Author: Chris Pacia 2014-04-23 16:19:52
Published on: 2014-04-23T16:19:52+00:00
The proposal suggests a rule which considers blocks with double spends as invalid. If the majority supports this rule, miners wouldn't build on such blocks, just like they wouldn't build on a block with a coinbase over 25 btc. The advantage of this proposal is that it allows for 100 blocks' time for a consensus to be reached, rather than 10 minutes. This allows for human verification/intervention if needed. The original specification of how it's done (redistribution, no cost to voting) seems exploitable, but this can be fixed by reducing the incentive (burning instead of redistributing) and/or adding a risk to the orphaning attempts (a vote that fails destroys X bitcoins' worth from each voting block's own coinbase). This proposal may be used for things other than punishing double-spend pools.

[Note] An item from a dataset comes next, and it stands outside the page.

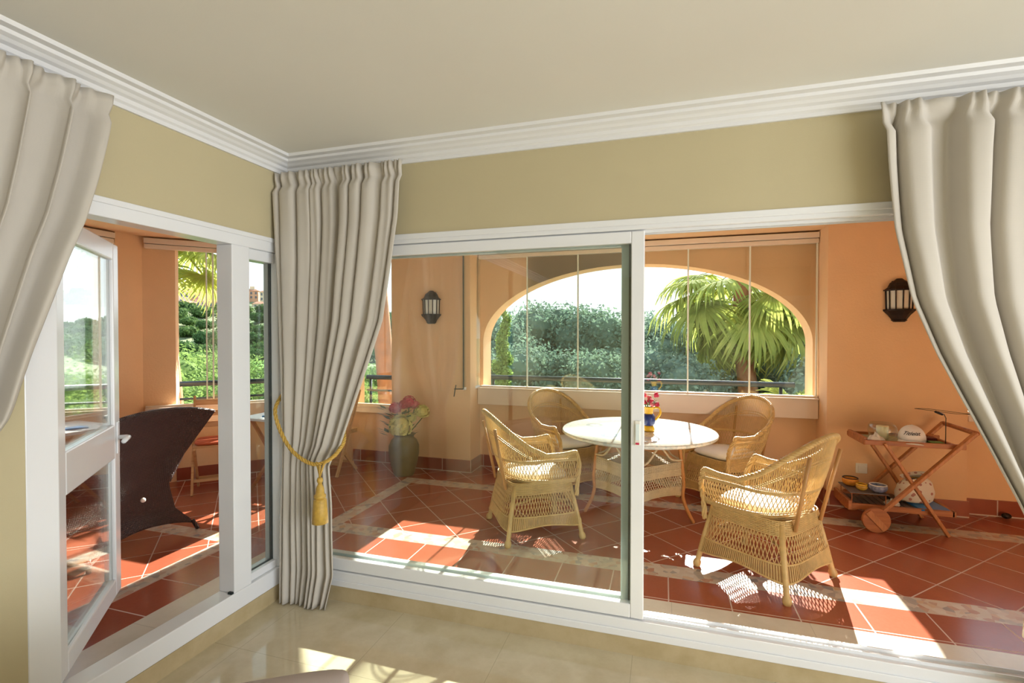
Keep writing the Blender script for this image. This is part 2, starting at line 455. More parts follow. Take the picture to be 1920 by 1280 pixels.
# build as strips : left of hole, right, below, above
def quadxz(x0, z0, x1, z1, x2, z2, x3, z3):
    vs = []
    for y in (YA, YB):
        vs += [(x0, y, z0), (x1, y, z1), (x2, y, z2), (x3, y, z3)]
    b.add(vs, [(0, 1, 2, 3), (7, 6, 5, 4), (0, 4, 5, 1), (1, 5, 6, 2), (2, 6, 7, 3), (3, 7, 4, 0)])
b.box(.0, 3.6, YA, YB, -.1, SILLZ-.02)
b.box(.0, AX0, YA, YB, SILLZ-.02, 2.5); b.box(AX1, 3.6, YA, YB, SILLZ-.02, 2.5)
ap = hole[1:-1]
for p, q in zip(ap, ap[1:]): quadxz(p[0], p[1], q[0], q[1], q[0], 2.5, p[0], 2.5)
struct(b.build('wall_terrace_arch', M['orange']))
# pier with left lantern (y 2.45), x -.80...15 ; and the pier with right lantern x 3.40..4.38
struct(MB().box(-.78, .15, 2.45, 2.99, -.1, 2.5).build('wall_terrace_left_pier', M['orange']))
struct(MB().box(3.41, 4.385, 2.43, 2.99, -.1, 2.5).build('wall_terrace_right_pier', M['orange']))
# right window wall beyond
wall_box('wall_terrace_right_window', [(4.385, 6.4, 2.53, 2.9, -.1, .84), (4.385, 4.42, 2.6, 2.9, .84, 2.5), (5.6, 6.4, 2.53, 2.9, .84, 2.5), (4.42, 5.6, 2.53, 2.9, 2.2, 2.5), ], M['orange'])
struct(MB().box(6.4, 6.6, 0, 3.0, -.1, 2.5).build('wall_terrace_right_end', M['orange']))
# lantern-side window wall x -1.36..-.78
wall_box('wall_terrace_corner_window', [(-1.40, -.78, 2.55, 2.8, -.1, .66), (-1.40, -.78, 2.55, 2.8, 2.35, 2.5)], M['orange'])
# chamfered wall : direction (1,1)/sqrt2, plane x-y = -3.75 inside face
def ch(t, d, ):  # t along chamfer from point A, d outward
    return (-2.653+.7071*t-.7071*d, 1.10+.7071*t+.7071*d)
b = MB()
def chbox(b, t0, t1, d0, d1, z0, z1):
    p = [ch(t0, d0), ch(t1, d0), ch(t1, d1), ch(t0, d1)]; b.prism(p, z0, z1)
chbox(b, .25, 1.83, .05, .3, -.1, .72); chbox(b, .25, 1.83, .05, .3, 2.36, 2.5)
struct(b.build('wall_terrace_chamfer', M['orange']))
p1 = ch(.255, .05); p2 = ch(.255, .30)
struct(MB().prism([(-2.653, 1.10), p1, p2, (-2.95, 1.28), (-2.95, .86), (-2.653, .86)][::-1], -.1, 2.5).build('wall_terrace_column', M['orange']))
struct(MB().prism([ch(1.73, .02), (-1.36, 2.5), (-1.36, 2.8), ch(1.83, .3)][::-1], -.1, 2.5).build('wall_terrace_corner_post', M['orange']))
wall_box('wall_terrace_left', [(-2.95, -2.70, -3.9, .86, -.1, .72), (-2.95, -2.70, -3.9, .86, 2.33, 2.5), (-2.95, -2.70, -4.2, -1.6, -.1, 2.5)], M['orange'])
struct(MB().box(-2.95, 0, -4.4, -4.2, -.1, 2.5).build('wall_terrace_end', M['orange']))
# skirting
b = MB(); sk = .012; sh = .135
def skb(pts):
    b.sweep([(0, 0), (sk, 0), (sk, sh), (0, sh)], pts)
def run(name, pts, side):
    """pts 2d polyline, skirting on given side, mitred"""
    b = MB(); P = [Vector((x, y)) for x, y in pts]; path = []
    for i, p in enumerate(P):
        ns = []
        if i > 0: d = (P[i]-P[i-1]).normalized(); ns.append(Vector((-d.y, d.x))*side)
        if i < len(P)-1: d = (P[i+1]-P[i]).normalized(); ns.append(Vector((-d.y, d.x))*side)
        nn = sum(ns, Vector((0, 0)))/len(ns); nn = nn/nn.length_squared if nn.length_squared > 0 else nn
        path.append(((p.x, p.y, TZ-.005), (nn.x, nn.y, 0), (0, 0, 1)))
    b.sweep([(-.002, 0), (sk, 0), (sk, sh), (-.002, sh)], path); return struct(b.build(name, M['skirt']))
run('baseboard_terrace', [(-.78, 2.55), (-.78, 2.45), (.15, 2.45), (.15, 2.74), (3.41, 2.74), (3.41, 2.43), (4.385, 2.43), (4.385, 2.53), (6.4, 2.53)], -1)
run('baseboard_terrace_chamfer', [ch(.255, .05), ch(1.7, .05)], -1)
run('baseboard_terrace_corner', [(-1.34, 2.55), (-.79, 2.55)], -1)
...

It might be used to punish miners for doing anything a significant percentage of hashpower dislikes (large OP_RETURNs, large blocks, gambling transactions, transactions banned by a government). But we can make the threshold higher than 51%, so that this doesn't turn into a significant risk. Non-collusive miners cast votes based on the outcome of their own attempts to double spend. Individually rational strategy is to vote for coinbase reallocation on every block. In practice, that would mean that simple game-theoretic models are no longer applicable, as they lead to absurd results. Miners work to get rewards, and it doesn't matter whether they are deliberately trying to double-spend or not: they won't be able to double-spend without collusion.